In re Jones

33 Minn. 405 | Minn. | 1885

Dickinson, J.

These appellants, Rudd & Green, were creditors of Jones & Jones, who were insolvent. Rudd & Green commenced an action in the district court for the recovery of their debt, the complaint being filed in the clerk’s office and the summons personally served. Twenty days having elapsed after such filing and service, and the defendants being in default, judgment was duly entered, upon which execution was issued to a sheriff, who levied upon personal property of the judgment debtors. Some time after the levy, the court, upon the petition of other creditors of the judgment debtors, under the insolvent aet of 1881, appointed a receiver of the property of the insolvent debtors, expressly including the property which had been levied upon and which was then held under the execution. This order of appointment further directed the sheriff to surrender such property to the receiver, and ordered the receiver to take the same and convert it into money, and to pay it to the creditors of the insolvents under the direction of the court. But, for the protection of any exclusive rights which the judgment creditors might have actjuired through the execution, the receiver was directed to keep the proceeds *406of this property separate from other funds held by him as receiver, and to retain the same until the further order of the court. The judgment creditors, Rudd & Green, have appealed from the order. Our decision need be directed only to that part of the order which in terms affects the property held under the execution, and directs it to be disposed of as though the levy was avoided by the appointment of the receiver.
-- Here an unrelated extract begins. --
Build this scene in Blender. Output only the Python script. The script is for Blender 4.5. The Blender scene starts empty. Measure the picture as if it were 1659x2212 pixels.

1. The order was appealable. It is within the statute which allows an appeal “from a final order affecting a substantial right, made in a special proceeding.” Gen. St. 1878, c. 86, § 8; In re Graeff, 30 Minn. 358. The appellants had the legal right, unless the insolvency proceedings had the effect to vacate the previous levy under the execution, to have the property sold by the sheriff under the writ, and to have the proceeds applied directly to the satisfaction of their judgment. As respects that right the order requiring the property to be surrendered to the receiver, to be disposed of by him, and that the proceeds be retained and applied as the court might direct, was final, and it affected a substantial right.

2. The appointment of the receiver under the insolvent law (Laws 1881, c. 148) cannot be regarded as having the effect of avoiding the previous levy under execution, unless it is apparent from the terms of the statute that such was the intention of the legislature. It is not suggested that any part of the act contains provisions indicating such an intention unless it be sections 1 and 2.

Section 1 provides particularly in respect to voluntary assignments by debtors whose property has been attached or levied upon; and it distinctly gives to the assignment, made in accordance wdth the provisions of that section, the effect of dissolving attachments, levies, and garnishments. But levies such as that by which the property here in question was held at the time these insolvency proceedings were instituted, are excluded from such invalidating operation of the statute by the proviso with which the section concludes, which is as follows : “Provided, however, that this section shall not apply to cases where an execution has been issued upon a judgment in an action where the complaint has been filed in the office of the clerk of the court twenty days prior to the entry of the judgment.”

*407Section 2 relates to involuntary insolvency proceedings upon the petition of creditors. The only language in this section indicating a purpose that liens effected by legal process should be avoided by subsequent insolvency proceedings, is that which provides that the receiver, when appointed, “shall take possession of all the debtor’s property, * * * including property attached or levied upon or garnished, in the manner and subject to the limitations herein provided.” The words italicized are most naturally construed as qualifying the clause expressing the duty or authority of the receiver to take possession of the debtor’s property. The word “herein” may as well be read as referring to the whole act as to this particular section merely.

We construe this qualification of the authority of the receiver to take possession of the property of the debtor, including property attached, etc., as if it read, “subject to the limitations in this act provided.” This construction has the effect to extend the same protection to this class of liens, (those acquired by execution, where the complaint has been filed 20 days prior to the entry of judgment,) whether the subsequent insolvency proceedings are instituted by the voluntary assignment of the debtor under the provisions of section 1, or upon the petition of creditors under section 2. Nor can we.conceive any reason which should have led the legislature to make any distinction between the two classes of cases, so as to make the legally-acquired lien effectual to the judgment creditor in the one case, but not in the other. We think that it was not intended that such liens should be avoided by the mere instituting of insolvency proceedings and the appointment of a receiver.

The order appealed from should be reversed, so far as it in terms divests the sheriff of the property held under the execution, and requires the surrender of it to the receiver and the disposal of it by him. But if the property has been already disposed of by the receiver in accordance with the order, then the proceeds, or so much thereof as may be necessary, should be delivered to the sheriff to be applied by him in satisfaction of his execution. It is ordered accordingly, and the cause is remanded to the district court, with directions to carry into effect this determination.